Comme par un fait exprès, j’ai pu appliquer ces principes lors d’un repas impromptu fait à domicile. Je ne sais pas par quel hasard j’ai pu acquérir un champagne Pâques Gaumont brut. Il est d’une année que je situe vers 1960 tant son enveloppe de papier argenté se disloque au moindre contact, et tant le bouchon s’est rétréci. J’acceptais le risque de l’ouvrir.
La surprise fut bonne : belle couleur légèrement dorée, la bulle est un peu épaisse mais fournie. Le goût est d’un agréable champagne bien fait avec une bonne densité.Sur un foie gras, le Savennières Domaine des Baumard 1969 forme un délicat mariage. Couleur d’un or vert. Nez presque similaire à celui du Clos Sainte Hune, et en bouche un bon équilibre entre les saveurs citronnées d’une belle jeunesse et une rondeur quasi grasse.
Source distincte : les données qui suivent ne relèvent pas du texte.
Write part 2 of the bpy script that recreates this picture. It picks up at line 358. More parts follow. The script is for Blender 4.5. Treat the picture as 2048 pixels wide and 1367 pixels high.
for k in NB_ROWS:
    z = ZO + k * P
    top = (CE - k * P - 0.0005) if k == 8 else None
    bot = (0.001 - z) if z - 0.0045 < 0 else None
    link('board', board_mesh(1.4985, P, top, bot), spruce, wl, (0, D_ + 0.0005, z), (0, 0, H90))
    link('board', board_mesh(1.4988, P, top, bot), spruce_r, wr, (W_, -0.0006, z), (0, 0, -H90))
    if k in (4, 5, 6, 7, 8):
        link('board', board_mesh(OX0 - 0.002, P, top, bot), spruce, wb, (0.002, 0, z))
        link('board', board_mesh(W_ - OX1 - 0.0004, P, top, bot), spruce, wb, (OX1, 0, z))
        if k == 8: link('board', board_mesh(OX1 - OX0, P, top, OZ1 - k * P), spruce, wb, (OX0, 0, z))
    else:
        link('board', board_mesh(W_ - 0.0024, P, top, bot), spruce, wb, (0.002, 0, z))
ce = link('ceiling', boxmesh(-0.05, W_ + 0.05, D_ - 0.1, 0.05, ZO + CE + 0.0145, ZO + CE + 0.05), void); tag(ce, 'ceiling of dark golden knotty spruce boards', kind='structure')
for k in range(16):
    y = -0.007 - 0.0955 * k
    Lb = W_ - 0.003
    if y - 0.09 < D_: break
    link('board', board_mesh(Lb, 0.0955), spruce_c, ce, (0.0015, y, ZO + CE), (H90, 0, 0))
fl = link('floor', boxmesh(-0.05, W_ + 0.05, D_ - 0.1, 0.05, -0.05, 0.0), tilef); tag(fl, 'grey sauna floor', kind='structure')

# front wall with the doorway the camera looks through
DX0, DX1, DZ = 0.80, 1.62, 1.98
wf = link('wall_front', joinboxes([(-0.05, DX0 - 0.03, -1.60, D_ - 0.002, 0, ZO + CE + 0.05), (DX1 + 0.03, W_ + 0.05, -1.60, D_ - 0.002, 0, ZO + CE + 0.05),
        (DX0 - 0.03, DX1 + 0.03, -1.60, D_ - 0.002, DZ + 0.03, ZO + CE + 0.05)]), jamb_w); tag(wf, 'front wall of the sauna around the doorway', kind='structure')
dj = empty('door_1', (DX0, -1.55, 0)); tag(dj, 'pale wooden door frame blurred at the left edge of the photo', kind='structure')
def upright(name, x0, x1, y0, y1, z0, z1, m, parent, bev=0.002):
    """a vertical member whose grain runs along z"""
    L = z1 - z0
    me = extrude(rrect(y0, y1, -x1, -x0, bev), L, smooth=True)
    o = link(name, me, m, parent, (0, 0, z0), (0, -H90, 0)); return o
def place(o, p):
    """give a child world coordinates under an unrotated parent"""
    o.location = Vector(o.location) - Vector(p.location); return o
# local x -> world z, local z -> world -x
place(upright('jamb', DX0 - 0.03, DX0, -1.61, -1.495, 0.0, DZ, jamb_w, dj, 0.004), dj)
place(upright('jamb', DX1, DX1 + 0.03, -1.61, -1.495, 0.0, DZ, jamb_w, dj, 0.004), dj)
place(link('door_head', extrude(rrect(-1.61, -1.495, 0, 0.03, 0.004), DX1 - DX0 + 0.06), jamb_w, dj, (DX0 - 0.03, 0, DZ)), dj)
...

Très intéressant vin qui laisse une longue trace en bouche.
Sur un canard au miel, le magnum de La Mission Haut-Brion 1972 commence par présenter un aspect fermé, poussiéreux qui me fait craindre que cette petite année délivre un vin incomplet. Or, très rapidement, le vin s’ouvre, quitte l’amertume initiale pour s’arrondir fort agréablement. Ce n’est évidemment pas une grande année, mais tous mes convives ont adoré, sachant ce qu’ils buvaient. Le vin a brillé sur le canard mais aussi sur un chèvre très dur et très pur. Le vin jaune Château d’Arlay 1986 est d’une aridité de jeunesse. Agressif, insolent, brutal, il forme avec un Comté de 36 mois un choc gustatif qui crée – une fois de plus – un de ces accords si excitants. J’aime ces étrangetés qui ont ravi et conquis mes hôtes.
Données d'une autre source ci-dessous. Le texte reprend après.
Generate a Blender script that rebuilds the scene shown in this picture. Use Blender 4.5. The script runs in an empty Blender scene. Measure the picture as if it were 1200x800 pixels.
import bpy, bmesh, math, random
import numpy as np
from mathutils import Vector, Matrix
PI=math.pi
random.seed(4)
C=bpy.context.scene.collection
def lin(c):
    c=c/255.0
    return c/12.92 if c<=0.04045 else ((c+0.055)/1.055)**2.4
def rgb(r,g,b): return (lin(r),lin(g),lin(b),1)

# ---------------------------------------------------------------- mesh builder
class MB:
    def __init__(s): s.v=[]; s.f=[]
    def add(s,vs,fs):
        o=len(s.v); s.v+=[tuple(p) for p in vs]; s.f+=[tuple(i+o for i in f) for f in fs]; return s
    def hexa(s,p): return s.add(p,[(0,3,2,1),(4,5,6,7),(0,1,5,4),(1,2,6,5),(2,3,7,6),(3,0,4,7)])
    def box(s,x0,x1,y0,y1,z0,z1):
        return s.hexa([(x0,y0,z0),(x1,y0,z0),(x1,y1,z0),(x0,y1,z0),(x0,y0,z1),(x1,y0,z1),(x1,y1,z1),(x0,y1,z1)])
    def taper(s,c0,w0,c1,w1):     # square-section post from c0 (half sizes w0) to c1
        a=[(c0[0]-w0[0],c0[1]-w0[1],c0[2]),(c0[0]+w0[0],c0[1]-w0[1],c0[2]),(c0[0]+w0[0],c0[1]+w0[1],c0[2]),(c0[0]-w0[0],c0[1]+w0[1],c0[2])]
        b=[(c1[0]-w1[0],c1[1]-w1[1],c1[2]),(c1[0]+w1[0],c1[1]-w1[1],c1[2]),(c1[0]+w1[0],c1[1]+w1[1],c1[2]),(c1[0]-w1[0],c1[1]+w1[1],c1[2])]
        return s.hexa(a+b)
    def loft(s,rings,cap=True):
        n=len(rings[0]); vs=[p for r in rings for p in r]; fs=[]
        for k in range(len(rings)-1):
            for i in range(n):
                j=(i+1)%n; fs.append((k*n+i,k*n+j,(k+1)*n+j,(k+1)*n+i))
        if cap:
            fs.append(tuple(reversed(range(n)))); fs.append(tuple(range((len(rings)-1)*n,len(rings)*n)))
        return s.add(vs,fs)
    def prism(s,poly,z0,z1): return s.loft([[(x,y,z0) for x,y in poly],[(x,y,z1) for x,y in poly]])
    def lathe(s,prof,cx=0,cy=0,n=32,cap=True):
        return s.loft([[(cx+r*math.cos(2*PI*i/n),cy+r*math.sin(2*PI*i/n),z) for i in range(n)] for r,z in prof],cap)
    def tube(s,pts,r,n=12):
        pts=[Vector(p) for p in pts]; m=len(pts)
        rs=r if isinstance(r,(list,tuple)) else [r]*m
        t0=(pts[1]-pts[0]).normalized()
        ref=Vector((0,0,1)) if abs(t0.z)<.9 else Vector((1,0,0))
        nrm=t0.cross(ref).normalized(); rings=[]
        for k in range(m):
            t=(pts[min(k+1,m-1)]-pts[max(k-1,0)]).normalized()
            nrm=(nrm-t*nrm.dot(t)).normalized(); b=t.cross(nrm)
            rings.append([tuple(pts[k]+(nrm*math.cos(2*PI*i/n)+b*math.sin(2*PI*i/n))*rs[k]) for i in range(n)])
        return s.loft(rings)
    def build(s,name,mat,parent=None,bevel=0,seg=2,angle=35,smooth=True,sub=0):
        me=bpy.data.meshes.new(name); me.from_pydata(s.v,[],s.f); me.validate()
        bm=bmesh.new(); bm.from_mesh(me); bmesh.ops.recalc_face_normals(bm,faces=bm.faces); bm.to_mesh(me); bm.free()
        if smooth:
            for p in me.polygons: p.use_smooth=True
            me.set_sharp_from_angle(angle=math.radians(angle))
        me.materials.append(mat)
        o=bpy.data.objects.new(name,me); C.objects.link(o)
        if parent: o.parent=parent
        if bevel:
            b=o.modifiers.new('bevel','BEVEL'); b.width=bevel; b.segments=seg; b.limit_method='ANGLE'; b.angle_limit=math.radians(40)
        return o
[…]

Sur un gâteau au chocolat plutôt sec dans sa présentation, je risque un Golsener Strohwein (vin de paille) 1998 de Neusiedlersee en Autriche. Ce vin titre 11°. Il a des saveurs de mangue, de fruit de la passion, mais aussi de caramel. Son sucre est du plomb fondu. Dense, avec une longueur infinie, il est d’un charme étonnant.
Lors de ce repas on a exploré cinq régions : Champagne, Loire, Bordeaux, Jura et Autriche, avec des saveurs d’une rare diversité, avec des vins qui ne sont pas des phares, mais présentent de belles originalités. Le lendemain le Savennières s’est encore amplifié. Un Volnay Taillepieds Domaine d’Angerville 1997 titrait 13,5° comme le vin jaune. Alors que le Volnay paraissait léger, aérien et fort agréable vin de soif, le vin jaune paraissait largement plus alcoolique.
Je suis revenu aux vins qui sont dans l’esprit de mon ami en ouvrant un champagne Salon 1988, mais je l’ai fait sur des sushi. Ce champagne est capable de s’adapter à toutes les situations. Ici il devenait sucré à cause de cette sauce d’encre si salée. Il accompagna même très bien un Brie de Meaux.
Le débat sur les vins à faire briller dans des repas est évidemment ouvert. Je persiste à penser qu’il faut explorer tous les niveaux et toutes les périodes pour réellement rendre hommage au travail des hommes qui ont fait l’histoire du vin. C’est ce que j’ai dit sur TF1 dans « Histoires Naturelles » baptisé « In vino.. » qui mérite d’être regardé pour les jolis témoignages de vignerons attachants. S’il est rediffusé, ne le manquez pas.